Competitive suppliers, including Green Mountain, Coral Power, Reliant Resources, and Constellation NewEnergy have been arguing for a more competitive market because some New Jersey rules imposed procedural obstacles that made switching difficult. For example, New Jersey changed its "wet signature" rule, which required a physical signature rather than a telephone or internet switch order. Some of the changes currently proposed include:

  • Increasing the number of customers that are included in the real-time pricing program.
  • Adding a retail rate adder to mirror the administrative cost of the utilities and provide for a more even playing field. The BPU has indicated an openness to a 5 mil adder for customers over 750 kW peak load (about the size of a supermarket).
  • Alleviating the credit requirements to become more in line with utility risk.
  • Improving data availability

The rest of the story
While plenty of problems remain, in contrast to dire reports of skyrocketing electric prices, New Jersey continues an orderly transition to a competitive market. Energy prices are already based on wholesale prices and at least some customers are paying real-time prices.

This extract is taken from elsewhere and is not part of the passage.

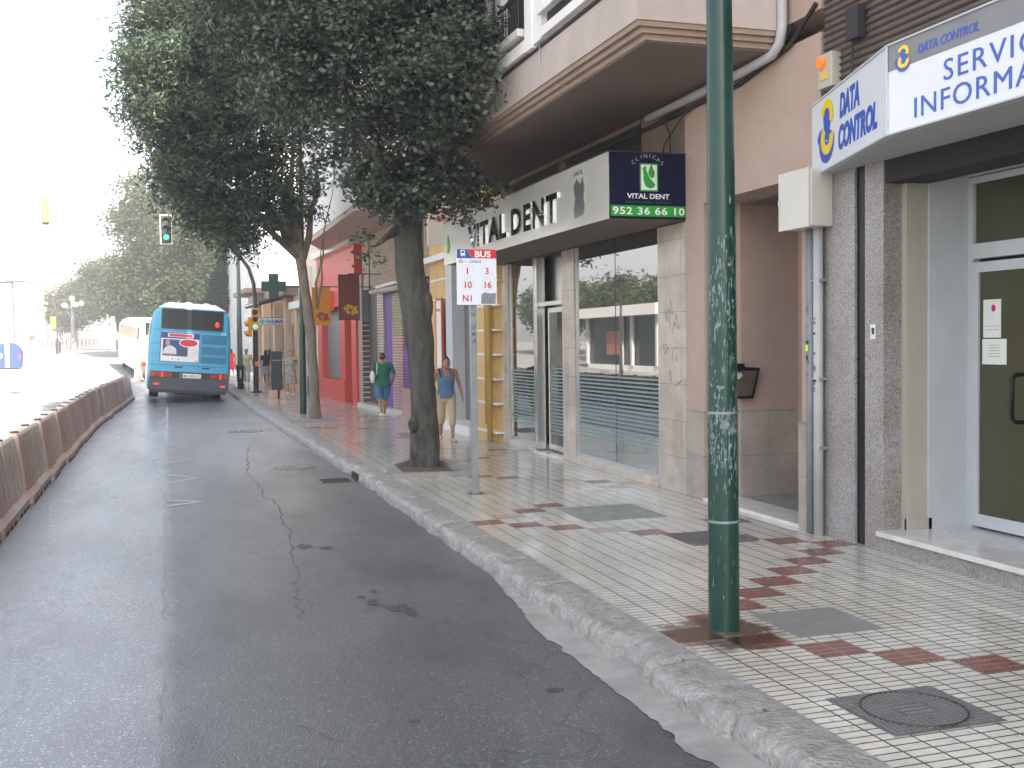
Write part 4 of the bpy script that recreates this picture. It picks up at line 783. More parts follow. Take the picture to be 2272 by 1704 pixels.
fr.box(6.17, 6.24, 7.16, 7.2199, .17, 2.98); fr.box(6.17, 6.24, 5.7, 7.16, 2.93, 2.98); fr.box(6.17, 6.24, 5.7, 7.16, 2.33, 2.45); fr.box(6.17, 6.24, 5.7, 5.76, .17, 2.33)
fo = fr.build('door_frame', None, DB); B(6.20, 6.21, 5.76, 7.16, 2.45, 2.93).build('pane', 'dglass', fo)
dd = MB().use('bwhite'); dd.box(6.16, 6.21, 7.09, 7.15, .19, 2.30); dd.box(6.16, 6.21, 6.52, 7.09, .19, .29); dd.box(6.16, 6.21, 6.52, 7.09, 2.22, 2.30); dd.box(6.16, 6.21, 6.46, 6.52, .19, 2.30)
do = dd.build('glass_door', None, DB); B(6.18, 6.19, 6.52, 7.09, .29, 2.22).build('pane', 'dglass', do)
MB().tube([(6.16, 6.60, 1.42), (6.08, 6.60, 1.42), (6.05, 6.60, 1.39), (6.05, 6.60, 1.09), (6.08, 6.60, 1.06), (6.16, 6.60, 1.06)], .016, 8).build('handle', 'black', do, smooth=True)
pp = MB().use('paper'); pp.box(6.176, 6.179, 6.86, 7.05, 1.70, 2.0); ps = pp.build('notice', None, do)
mb = MB().use('adred').ell((6.175, 6.94, 1.93), (.002, .025, .03), 8, 6).use('paleblue').ell((6.175, 6.955, 1.90), (.001, .04, .05), 8, 6).use('text')
for k in range(2): mb.box(6.1755, 6.176, 6.88, 7.03, 1.79-k*.03, 1.793-k*.03)
mb.build('print', None, ps)
pp = MB().use('paper'); pp.box(6.176, 6.179, 6.80, 7.06, 1.49, 1.69); ps = pp.build('notice', None, do)
mb = MB().use('text')
for k in range(5): mb.box(6.1755, 6.176, 6.87, 6.99, 1.64-k*.022, 1.643-k*.022)
mb.build('print', None, ps)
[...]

The relatively small total amount of stranded and other deferred costs is decreasing. Large industrial and commercial customers have switched in significant numbers. Residential customers have a choice of renewable energy and the prospect of municipal aggregation. Prices have gone down for the last four years and now are in the same range as they were in 1999, at the start of competition.

As with many issues, screaming headlines don't tell the whole story.